The second variety is almost pure magnetite. It is much finer grained and forms during alteration along with secondary amphibole and layer-lattice silicates replacing olivine and pyroxenes. A third variety is also nearly pure Mt, and it formed by exsolution from olivine, pyroxenes, and plagioclase during high-temperature subsolidus recrystallization of the rocks (Shipboard Scientific Party, 1999b). Such magnetite is not volumetrically important in oxide gabbros, but it may be the most important magnetic mineral in olivine gabbros and troctolites, especially in the usual case where the rocks are very little altered. Because magmatic oxides crystallize late during the differentiation of basaltic magma and often have particular relationships to gabbroic textures (Natland et al., 1991; Natland and Dick, 1996, 2001), any systematic nondestructive measure of the abundance of magmatic oxides is potentially a very useful petrogenetic index.

Although there was no magnetic logging during Leg 176, magnetic susceptibility was routinely and systematically measured on recovered rock, which amounted to >86% of the 1003.2 m cored during the leg, using a Bartington MS2C sensor integrated with the multisensor track (MST). This is the same instrument that is used to detect fluctuations in magnetic susceptibility of marine sediments obtained by piston coring. During Leg 176, measurements were almost always at 4-cm spacing and were made as the rock was carried along a moving track through the instrument, in the same way and at the same scale as measurements on sediments. The measurements were obtained on whole-round core immediately after the pieces of rocks were spaced in half liners, thus are directly related to curated depth, the measure by which cores are described, photographed, and sampled. Additional measurements were made on 339 minicore samples at an average spacing of ~3 m. The MST, on the other hand, was able to resolve local concentrations of magmatic iron-titanium oxides on the scale of only a few centimeters, and these could later almost always be identified visually in the cores (Shipboard Scientific Party, 1999b). The measurements show that the pattern of spikes originally seen in the downhole log of Leg 118 persists into deeper rock and exists on the scale of the individual piece of rock measured in a single section of core. Several hundred large and small spikes in magnetic susceptibility, each spike only a few centimeters to a few tens of centimeters in length, were thus recorded between 504 and 1008 mbsf. MST magnetic susceptibility data therefore provide a novel and potentially extremely precise means to evaluate gabbro lithology in cores. The recovery during Leg 176 was also sufficiently high that the measurements provide a statistically valid assessment of the proportion of rocks with high magnetic susceptibility, thus with high concentrations of iron-titanium oxides, throughout the long section cored.

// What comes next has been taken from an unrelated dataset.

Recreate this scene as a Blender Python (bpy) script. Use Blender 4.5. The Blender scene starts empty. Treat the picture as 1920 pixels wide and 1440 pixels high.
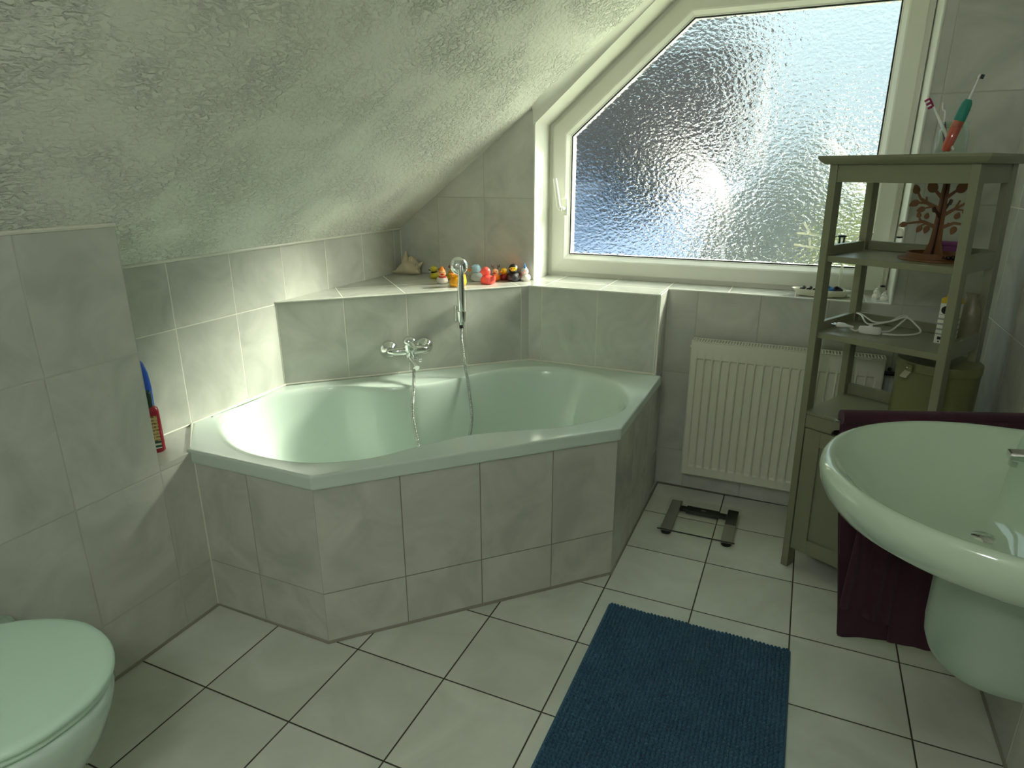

In this paper, I illustrate some of the ways in which spikes in magnetic susceptibility coincide with lithologic features of the core. I also demonstrate that there are strong correlations between magnetic susceptibility and chemical attributes of the rocks related to the abundance of ilmenite and magnetite, thus that magnetic susceptibility is a useful and quantitative geochemical log. It can even provide information about the dispersed and low, but nevertheless varying, concentrations of magnetite in olivine gabbros and troctolites. Combining the logging results from Leg 118 with the MST data from Leg 176 provides the only nondestructive log pertaining to the bulk composition of the rocks obtained over the entire core. It provides a means of refining estimates of the bulk composition of the entire section.